YOUR OBJECTIVE:
Starting at the first line of the data below, retype every line up to and including the one containing "COL = SC.collection".

START GIVEN DATA

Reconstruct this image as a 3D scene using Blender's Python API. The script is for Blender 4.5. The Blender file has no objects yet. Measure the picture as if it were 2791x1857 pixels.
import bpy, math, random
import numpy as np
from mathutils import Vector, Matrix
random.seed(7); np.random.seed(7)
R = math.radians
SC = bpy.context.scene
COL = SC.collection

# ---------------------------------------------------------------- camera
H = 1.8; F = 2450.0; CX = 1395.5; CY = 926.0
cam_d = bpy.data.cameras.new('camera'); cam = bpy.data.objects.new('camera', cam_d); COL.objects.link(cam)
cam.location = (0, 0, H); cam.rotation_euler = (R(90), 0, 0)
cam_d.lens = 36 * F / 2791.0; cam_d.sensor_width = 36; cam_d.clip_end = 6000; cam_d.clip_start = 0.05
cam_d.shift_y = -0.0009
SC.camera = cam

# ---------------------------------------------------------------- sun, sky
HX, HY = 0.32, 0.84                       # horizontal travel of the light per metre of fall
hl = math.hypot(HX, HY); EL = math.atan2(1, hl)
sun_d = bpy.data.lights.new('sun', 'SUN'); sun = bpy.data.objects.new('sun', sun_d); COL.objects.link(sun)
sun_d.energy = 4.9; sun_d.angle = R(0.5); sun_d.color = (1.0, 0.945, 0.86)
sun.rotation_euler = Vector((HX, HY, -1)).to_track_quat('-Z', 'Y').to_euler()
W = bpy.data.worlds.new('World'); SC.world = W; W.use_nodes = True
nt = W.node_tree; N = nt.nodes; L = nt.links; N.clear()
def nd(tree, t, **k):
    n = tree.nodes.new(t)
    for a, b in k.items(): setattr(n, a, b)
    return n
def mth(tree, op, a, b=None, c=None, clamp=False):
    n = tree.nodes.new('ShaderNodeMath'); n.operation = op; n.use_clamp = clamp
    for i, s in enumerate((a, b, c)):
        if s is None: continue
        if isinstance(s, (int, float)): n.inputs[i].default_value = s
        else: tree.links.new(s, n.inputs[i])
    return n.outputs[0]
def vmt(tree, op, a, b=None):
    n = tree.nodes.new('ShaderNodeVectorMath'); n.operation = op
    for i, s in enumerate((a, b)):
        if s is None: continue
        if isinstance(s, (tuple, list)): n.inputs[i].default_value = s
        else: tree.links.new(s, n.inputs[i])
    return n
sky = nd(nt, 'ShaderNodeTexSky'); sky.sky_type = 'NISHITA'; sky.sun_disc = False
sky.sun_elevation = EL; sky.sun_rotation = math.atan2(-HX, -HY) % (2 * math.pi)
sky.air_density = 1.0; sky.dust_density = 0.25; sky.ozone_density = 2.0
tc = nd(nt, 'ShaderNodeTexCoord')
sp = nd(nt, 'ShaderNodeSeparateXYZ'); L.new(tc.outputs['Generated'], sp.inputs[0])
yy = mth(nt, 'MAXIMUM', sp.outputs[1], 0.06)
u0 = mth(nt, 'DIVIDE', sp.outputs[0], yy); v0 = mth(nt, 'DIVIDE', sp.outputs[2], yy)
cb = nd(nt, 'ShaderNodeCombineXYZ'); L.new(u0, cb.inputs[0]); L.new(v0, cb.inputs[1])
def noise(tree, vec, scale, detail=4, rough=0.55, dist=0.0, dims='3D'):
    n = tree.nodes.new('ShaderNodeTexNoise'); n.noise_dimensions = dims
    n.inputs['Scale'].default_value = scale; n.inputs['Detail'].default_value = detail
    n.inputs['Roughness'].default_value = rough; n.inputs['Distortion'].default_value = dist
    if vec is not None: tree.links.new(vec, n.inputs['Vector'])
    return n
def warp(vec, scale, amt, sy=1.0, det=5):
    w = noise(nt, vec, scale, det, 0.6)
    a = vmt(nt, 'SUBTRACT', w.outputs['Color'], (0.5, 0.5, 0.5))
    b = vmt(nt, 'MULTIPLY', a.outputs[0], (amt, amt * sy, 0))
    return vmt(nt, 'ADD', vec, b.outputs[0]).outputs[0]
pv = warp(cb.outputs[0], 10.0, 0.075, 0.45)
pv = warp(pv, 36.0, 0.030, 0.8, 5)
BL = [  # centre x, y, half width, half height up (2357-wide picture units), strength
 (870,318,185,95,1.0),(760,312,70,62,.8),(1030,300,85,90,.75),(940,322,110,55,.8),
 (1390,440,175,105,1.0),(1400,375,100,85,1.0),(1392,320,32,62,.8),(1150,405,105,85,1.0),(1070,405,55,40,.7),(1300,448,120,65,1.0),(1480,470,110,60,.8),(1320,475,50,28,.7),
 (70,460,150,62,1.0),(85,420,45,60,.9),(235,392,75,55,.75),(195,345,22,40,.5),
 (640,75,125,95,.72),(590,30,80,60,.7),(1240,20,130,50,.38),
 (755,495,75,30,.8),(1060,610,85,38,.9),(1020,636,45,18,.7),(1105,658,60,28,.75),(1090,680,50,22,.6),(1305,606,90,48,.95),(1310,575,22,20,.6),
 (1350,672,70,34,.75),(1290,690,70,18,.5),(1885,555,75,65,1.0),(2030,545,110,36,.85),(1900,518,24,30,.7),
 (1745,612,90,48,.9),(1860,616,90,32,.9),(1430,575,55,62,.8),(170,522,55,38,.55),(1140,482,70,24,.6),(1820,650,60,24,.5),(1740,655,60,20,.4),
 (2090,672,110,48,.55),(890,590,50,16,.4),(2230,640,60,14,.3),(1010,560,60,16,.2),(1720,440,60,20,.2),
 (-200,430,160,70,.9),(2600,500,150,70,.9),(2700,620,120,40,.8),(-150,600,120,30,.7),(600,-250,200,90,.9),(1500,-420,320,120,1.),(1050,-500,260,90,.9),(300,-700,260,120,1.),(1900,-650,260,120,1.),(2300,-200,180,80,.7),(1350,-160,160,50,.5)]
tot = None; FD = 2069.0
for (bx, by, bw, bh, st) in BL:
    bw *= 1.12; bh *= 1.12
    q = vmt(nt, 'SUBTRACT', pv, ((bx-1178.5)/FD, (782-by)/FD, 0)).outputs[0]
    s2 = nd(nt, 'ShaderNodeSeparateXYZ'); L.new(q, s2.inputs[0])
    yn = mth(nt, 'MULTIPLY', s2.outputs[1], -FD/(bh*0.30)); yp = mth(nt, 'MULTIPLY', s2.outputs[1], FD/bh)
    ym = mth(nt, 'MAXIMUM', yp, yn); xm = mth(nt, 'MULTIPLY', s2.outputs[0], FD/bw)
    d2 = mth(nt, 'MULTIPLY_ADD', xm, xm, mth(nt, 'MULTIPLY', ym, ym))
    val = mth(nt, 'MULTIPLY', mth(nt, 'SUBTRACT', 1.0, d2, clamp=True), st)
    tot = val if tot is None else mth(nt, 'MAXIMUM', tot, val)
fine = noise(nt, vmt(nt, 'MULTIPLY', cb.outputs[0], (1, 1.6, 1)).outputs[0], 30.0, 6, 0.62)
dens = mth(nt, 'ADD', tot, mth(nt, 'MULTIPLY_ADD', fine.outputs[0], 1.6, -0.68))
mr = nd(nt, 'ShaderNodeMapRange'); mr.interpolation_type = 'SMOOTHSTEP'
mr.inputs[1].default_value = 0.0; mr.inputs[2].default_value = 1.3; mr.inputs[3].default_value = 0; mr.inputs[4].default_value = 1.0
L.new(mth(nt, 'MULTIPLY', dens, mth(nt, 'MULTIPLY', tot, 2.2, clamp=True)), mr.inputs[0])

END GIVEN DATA

COMPLETE RESPONSE:
Reconstruct this image as a 3D scene using Blender's Python API. The script is for Blender 4.5. The Blender file has no objects yet. Measure the picture as if it were 2791x1857 pixels.
import bpy, math, random
import numpy as np
from mathutils import Vector, Matrix
random.seed(7); np.random.seed(7)
R = math.radians
SC = bpy.context.scene
COL = SC.collection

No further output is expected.